Hans is not alone in making this kind of assertion, which appears to be largely based on an optimistic belief in the power of technology to solve problems. But my understanding of economics is that it is a pessimistic (or "dismal") science, in which periodic crises are pretty much unavoidable. Like forest fires or domestic arguments, they can be delayed or suppressed for a while, but that simply makes them bigger when they eventually break out. Certain politicians claimed that "we will never return to the old boom and bust" but, as we now discover, presided over a much larger boom and bust [Channel Four News]. The idea that there is any technocratic solution to fundamental economic problems seems like hubris.
I am also worried by Hans' appeal to "better judgement". Of course we'd all like to think that SOA produces better judgements, so I tried looking for evidence of this, but an internet search for "SOA" and "better judgement" mostly found pages in which the words "better judgement" were preceded by the words "against" or "despite". Oh dear.
But even if SOA does produce better judgements, there is still a problem: better for whom? The service-oriented world is essentially a distributed one, with no central judge, no supreme court. So there is no fixed standard of value.

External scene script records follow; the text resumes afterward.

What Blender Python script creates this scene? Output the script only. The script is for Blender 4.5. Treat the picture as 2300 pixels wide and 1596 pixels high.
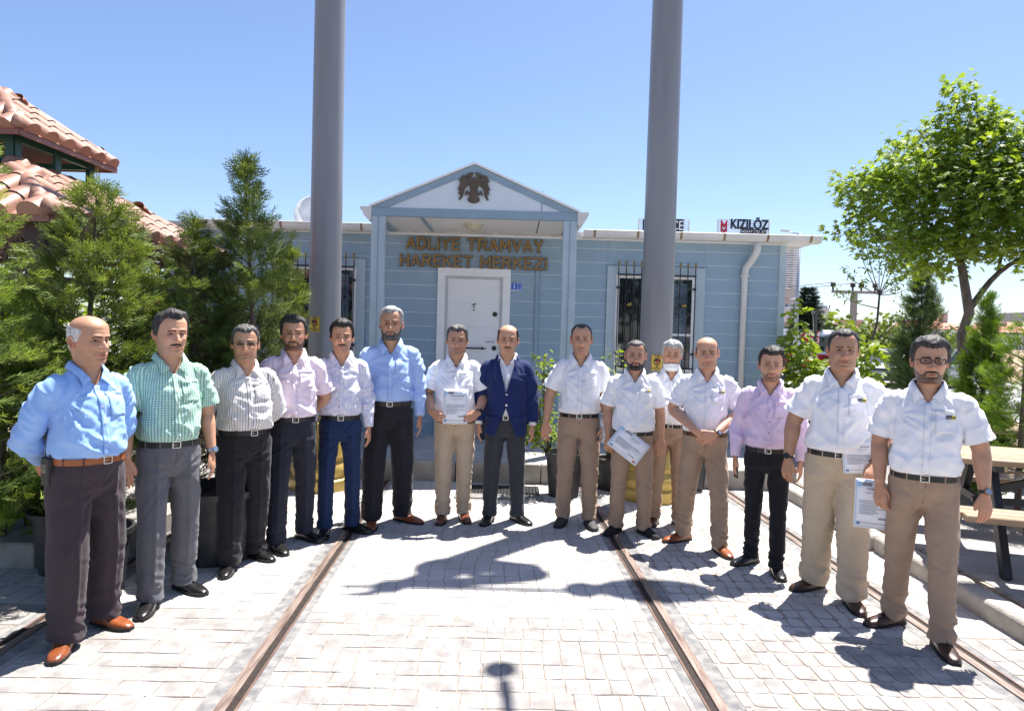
import bpy, bmesh, math, random
import numpy as np
from mathutils import Vector, Matrix, noise, Euler
from mathutils.bvhtree import BVHTree
random.seed(7); rng = np.random.default_rng(7)
PI = math.pi; R = math.radians
scene = bpy.context.scene
for o in list(bpy.data.objects): bpy.data.objects.remove(o)
C = scene.collection

# ------------------------------------------------------------------ camera
CAM_H = 1.70
cam = bpy.data.cameras.new('camera'); cam.sensor_width = 36.0; cam.lens = 24.0
cam.clip_start = 0.05; cam.clip_end = 5000
camo = bpy.data.objects.new('camera', cam); C.objects.link(camo)
Mcam = Matrix.Rotation(R(88.0), 3, 'X') @ Matrix.Rotation(R(1.6), 3, 'Z')
camo.matrix_world = Matrix.Translation((0, 0, CAM_H)) @ Mcam.to_4x4()
scene.camera = camo

# ------------------------------------------------------------------ light
SUN_DIR = Vector((0.265, 0.315, 1.0)).normalized()          # towards the sun
SUN_EL = math.asin(SUN_DIR.z); SUN_AZ = math.atan2(SUN_DIR.x, SUN_DIR.y)
world = bpy.data.worlds.new('World'); scene.world = world; world.use_nodes = True
nt = world.node_tree; nt.nodes.clear()
sky = nt.nodes.new('ShaderNodeTexSky'); sky.sky_type = 'NISHITA'; sky.sun_disc = False
sky.sun_elevation = SUN_EL; sky.sun_rotation = SUN_AZ
sky.air_density = 1.0; sky.dust_density = 1.2; sky.ozone_density = 4.5; sky.altitude = 600
bg = nt.nodes.new('ShaderNodeBackground'); bg.inputs[1].default_value = 0.078
wo = nt.nodes.new('ShaderNodeOutputWorld')
tn = nt.nodes.new('ShaderNodeMix'); tn.data_type = 'RGBA'; tn.blend_type = 'MULTIPLY'; tn.inputs[0].default_value = 1; tn.inputs[7].default_value = (1.03, .995, 1.02, 1)
nt.links.new(sky.outputs[0], tn.inputs[6]); nt.links.new(tn.outputs[2], bg.inputs[0]); nt.links.new(bg.outputs[0], wo.inputs[0])
sl = bpy.data.lights.new('sun', 'SUN'); sl.energy = 5.0; sl.angle = R(0.53); sl.color = (1.0, 0.955, 0.89)
so = bpy.data.objects.new('sun', sl); C.objects.link(so)
so.rotation_euler = SUN_DIR.to_track_quat('Z', 'Y').to_euler()
scene.view_settings.view_transform = 'Standard'; scene.view_settings.look = 'None'
scene.view_settings.gamma = 1; scene.view_settings.use_curve_mapping = False
scene.view_settings.exposure = 1.32

# ------------------------------------------------------------------ survey of the place: view ray -> point on the ground or on a facade
def _ray(x, y):
    return Mcam @ Vector(((x-1149.5)/1532.7, -(y-798)/1532.7, -1.0))
def G(x, y, z=0.0):
    d = _ray(x, y); t = (z-CAM_H)/d.z; return Vector((0, 0, CAM_H)) + d*t
def P(x, y, Y):
    d = _ray(x, y); return Vector((0, 0, CAM_H)) + d*(Y/d.y)

# ------------------------------------------------------------------ helpers
def tag(o, label=None, cat=None, group=None, kind=None):
    if label: o['label'] = label
    if cat: o['category'] = cat
    if group: o['group'] = group
    if kind: o['kind'] = kind
    return o
def empty(name, loc=(0, 0, 0), rz=0, parent=None):
    o = bpy.data.objects.new(name, None); C.objects.link(o); o.location = loc
    o.rotation_euler = (0, 0, rz); o.empty_display_size = .1
    if parent: o.parent = parent
    return o
def mkobj(name, me, parent=None):
    o = bpy.data.objects.new(name, me); C.objects.link(o)
    if parent: o.parent = parent
    return o
def clone(o, parent=None):
    c = o.copy(); C.objects.link(c); c.parent = parent
    for ch in list(o.children): clone(ch, c)
    return c
def np_mesh(name, V, F, smooth=False, col=None):
    V = np.asarray(V, dtype=np.float32); me = bpy.data.meshes.new(name)
    if isinstance(F, np.ndarray):
        k = F.shape[1]; nf = len(F)
        me.vertices.add(len(V)); me.vertices.foreach_set('co', V.ravel())
        me.loops.add(nf*k); me.loops.foreach_set('vertex_index', F.astype(np.int32).ravel())
        me.polygons.add(nf); me.polygons.foreach_set('loop_start', np.arange(0, nf*k, k, dtype=np.int32))
        try: me.polygons.foreach_set('loop_total', np.full(nf, k, dtype=np.int32))
        except Exception: pass
        me.update(calc_edges=True)
    else:
        me.from_pydata([tuple(map(float, v)) for v in V], [], F); me.update()
    if smooth: me.polygons.foreach_set('use_smooth', np.ones(len(me.polygons), dtype=bool))
    if col is not None:
        a = me.color_attributes.new('Col', 'FLOAT_COLOR', 'POINT')
        c4 = np.ones((len(V), 4), dtype=np.float32); c4[:, :3] = col; a.data.foreach_set('color', c4.ravel())
    return me

class MB:
    def __init__(s): s.v = []; s.f = []
    def add(s, V, F):
        b = len(s.v); s.v += [tuple(v) for v in V]; s.f += [tuple(i+b for i in f) for f in F]; return s
    def box(s, x0, x1, y0, y1, z0, z1, M=None):
        V = [(x, y, z) for z in (z0, z1) for y in (y0, y1) for x in (x0, x1)]
        if M is not None: V = [tuple(M @ Vector(v)) for v in V]
        return s.add(V, [(0, 2, 3, 1), (4, 5, 7, 6), (0, 1, 5, 4), (2, 6, 7, 3), (0, 4, 6, 2), (1, 3, 7, 5)])
    def chbox(s, x0, x1, y0, y1, z0, z1, c=.01, M=None):      # box with a chamfered top edge
        V = [(x, y, z0) for y in (y0, y1) for x in (x0, x1)] + [(x, y, z1-c) for y in (y0, y1) for x in (x0, x1)]
        V += [(x, y, z1) for y in (y0+c, y1-c) for x in (x0+c, x1-c)]
        if M is not None: V = [tuple(M @ Vector(v)) for v in V]
        F = [(0, 2, 3, 1), (8, 9, 11, 10)]
        for b in (0, 4): F += [(b, b+1, b+5, b+4), (b+2, b+6, b+7, b+3), (b, b+4, b+6, b+2), (b+1, b+3, b+7, b+5)]
        return s.add(V, F)
    def bar(s, a, b, w, h=None, up=(0, 0, 1)):
        a = Vector(a); b = Vector(b); d = (b-a).normalized(); h = h or w; u = Vector(up)
        if abs(d.dot(u)) > .97: u = Vector((0, 1, 0))
        sd = d.cross(u).normalized(); u = sd.cross(d)
        V = [p+sd*(i*w/2)+u*(j*h/2) for p in (a, b) for i, j in ((-1, -1), (1, -1), (1, 1), (-1, 1))]
        return s.add(V, [(3, 2, 1, 0), (4, 5, 6, 7), (0, 1, 5, 4), (1, 2, 6, 5), (2, 3, 7, 6), (3, 0, 4, 7)])
    def tube(s, pts, r, n=10, cap=True):
        pts = [Vector(p) for p in pts]; k = len(pts); rs = r if hasattr(r, '__len__') else [r]*k
        V = []; F = []; u = None
        for i, p in enumerate(pts):
            d = (pts[min(i+1, k-1)]-pts[max(i-1, 0)])
            d = d.normalized() if d.length > 1e-9 else Vector((0, 0, 1))
            if u is None: u = d.orthogonal().normalized()
            u = (u-d*u.dot(d)).normalized(); w = d.cross(u)
            V += [p+(u*math.cos(2*PI*j/n)+w*math.sin(2*PI*j/n))*rs[i] for j in range(n)]
        for i in range(k-1):
            for j in range(n): F.append((i*n+j, i*n+(j+1) % n, (i+1)*n+(j+1) % n, (i+1)*n+j))
        if cap: F += [tuple(range(n-1, -1, -1)), tuple(range((k-1)*n, k*n))]
        return s.add(V, F)
    def lathe(s, prof, n=24, c=(0, 0, 0)):
        V = [(c[0]+r*math.cos(2*PI*j/n), c[1]+r*math.sin(2*PI*j/n), c[2]+z) for r, z in prof for j in range(n)]
        k = len(prof); F = []
        for i in range(k-1):
            for j in range(n): F.append((i*n+j, i*n+(j+1) % n, (i+1)*n+(j+1) % n, (i+1)*n+j))
        F += [tuple(range(n-1, -1, -1)), tuple(range((k-1)*n, k*n))]
        return s.add(V, F)
    def prism(s, poly, y0, y1):               # polygon in (x,z), extruded along y
        n = len(poly); V = [(x, y0, z) for x, z in poly]+[(x, y1, z) for x, z in poly]
        F = [tuple(range(n)), tuple(range(2*n-1, n-1, -1))]
        F += [(i, n+i, n+(i+1) % n, (i+1) % n) for i in range(n)]
        return s.add(V, F)
    def prismx(s, poly, x0, x1):              # polygon in (y,z), extruded along x
        n = len(poly); V = [(x0, y, z) for y, z in poly]+[(x1, y, z) for y, z in poly]
        F = [tuple(range(n-1, -1, -1)), tuple(range(n, 2*n))]
        F += [(i, (i+1) % n, n+(i+1) % n, n+i) for i in range(n)]
        return s.add(V, F)
    def prismz(s, poly, z0, z1):
        n = len(poly); V = [(x, y, z0) for x, y in poly]+[(x, y, z1) for x, y in poly]
        F = [tuple(range(n-1, -1, -1)), tuple(range(n, 2*n))]
        F += [(i, (i+1) % n, n+(i+1) % n, n+i) for i in range(n)]
        return s.add(V, F)
    def ball(s, c, rx, ry=None, rz=None, n=12, m=8):
        ry = ry or rx; rz = rz or rx; V = []; F = []
        for i in range(m+1):
            a = PI*i/m
            for j in range(n):
                b = 2*PI*j/n; V.append((c[0]+rx*math.sin(a)*math.cos(b), c[1]+ry*math.sin(a)*math.sin(b), c[2]+rz*math.cos(a)))
        for i in range(m):
            for j in range(n): F.append((i*n+j, (i+1)*n+j, (i+1)*n+(j+1) % n, i*n+(j+1) % n))
        return s.add(V, F)
    def grid(s, rows, closed=False):
        k = len(rows); n = len(rows[0]); V = [p for r in rows for p in r]; F = []
        for i in range(k-1):
            for j in range(n if closed else n-1): F.append((i*n+j, i*n+(j+1) % n, (i+1)*n+(j+1) % n, (i+1)*n+j))
        return s.add(V, F)
    def mesh(s, name='m', mat=None, smooth=False, fix=True):
        me = bpy.data.meshes.new(name); me.from_pydata([tuple(v) for v in s.v], [], s.f)
        if fix:
            bm = bmesh.new(); bm.from_mesh(me); bmesh.ops.remove_doubles(bm, verts=bm.verts, dist=1e-5)
            bmesh.ops.recalc_face_normals(bm, faces=bm.faces); bm.to_mesh(me); bm.free()
        if smooth: me.polygons.foreach_set('use_smooth', np.ones(len(me.polygons), dtype=bool))
        if mat: me.materials.append(mat)
        me.update(); return me
    def build(s, name, mat=None, parent=None, smooth=False, bevel=0, auto=False):
        o = mkobj(name, s.mesh(name, mat, smooth), parent)
        if bevel:
            b = o.modifiers.new('bevel', 'BEVEL'); b.width = bevel; b.segments = 2; b.limit_method = 'ANGLE'; b.angle_limit = R(35)
        if auto: o.data.set_sharp_from_angle(angle=R(38))
        return o

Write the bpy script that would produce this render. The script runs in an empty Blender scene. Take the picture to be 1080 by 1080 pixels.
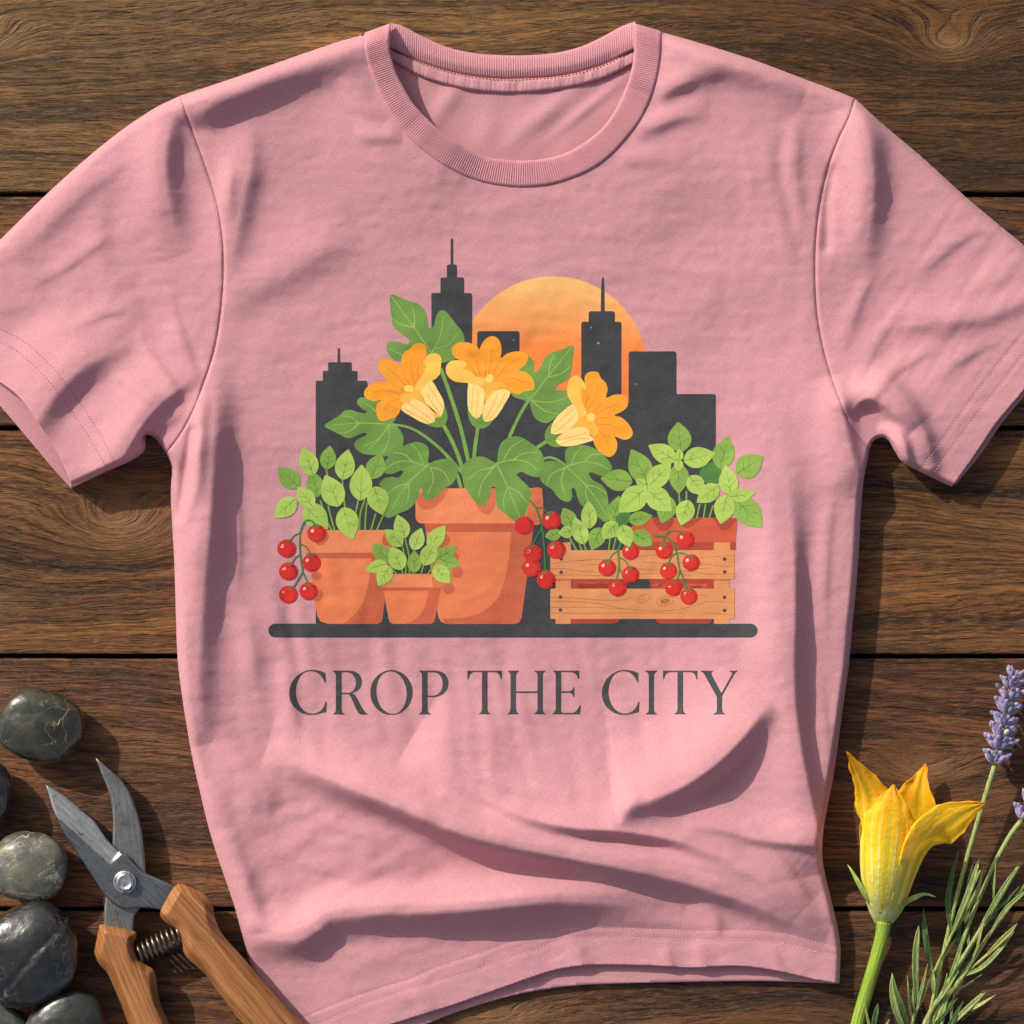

There was an interesting example just yesterday on a BBC Radio programme called More or Less. Paul Wilmott (described by the BBC as a "financial mathematics guru") explained how a typical bonus system motivates financial traders to copy one another in order to maximize their expected bonus, even though this inhibits portfolio diversification and therefore reduces the overall stability of the bank. So what counts as a better judgement for the trader does not necessarily count as better for the bank and its customers. If you provide better information to the trader, this may well help the trader maximize his bonus, but doesn't necessarily produce better results for anyone else. (The argument can also be found on Paul's blog, in a post called Science in Finance V: Diversification.)
Of course it's easy enough to see what the problem is here - it is that the bonus system is wrong. But if you design computer system improvements without considering the inevitable imperfections in human systems, you are very likely to get a nasty shock.
In any case, even if you had a bonus system that perfectly aligned the motivation of the trader with the interests of the bank, and even if you could produce a computer system that perfectly calculated the True Value of every asset in the world, traders wouldn't use these calculations because they wouldn't generate enough money. What traders really want is a recursive system that calculates what every other trader thinks the value is, in order to spot market movements a few moments before everyone else. But why would anyone expect the widespread possession of such systems to make the global economy any less unstable?
There are many possible positive contributions that SOA might make to the operation and supervision of complex trading systems. But if we want these systems to produce good results for the right people, we have to do some really hard systems thinking, and not just hope that speeding things up is going to solve all the problems.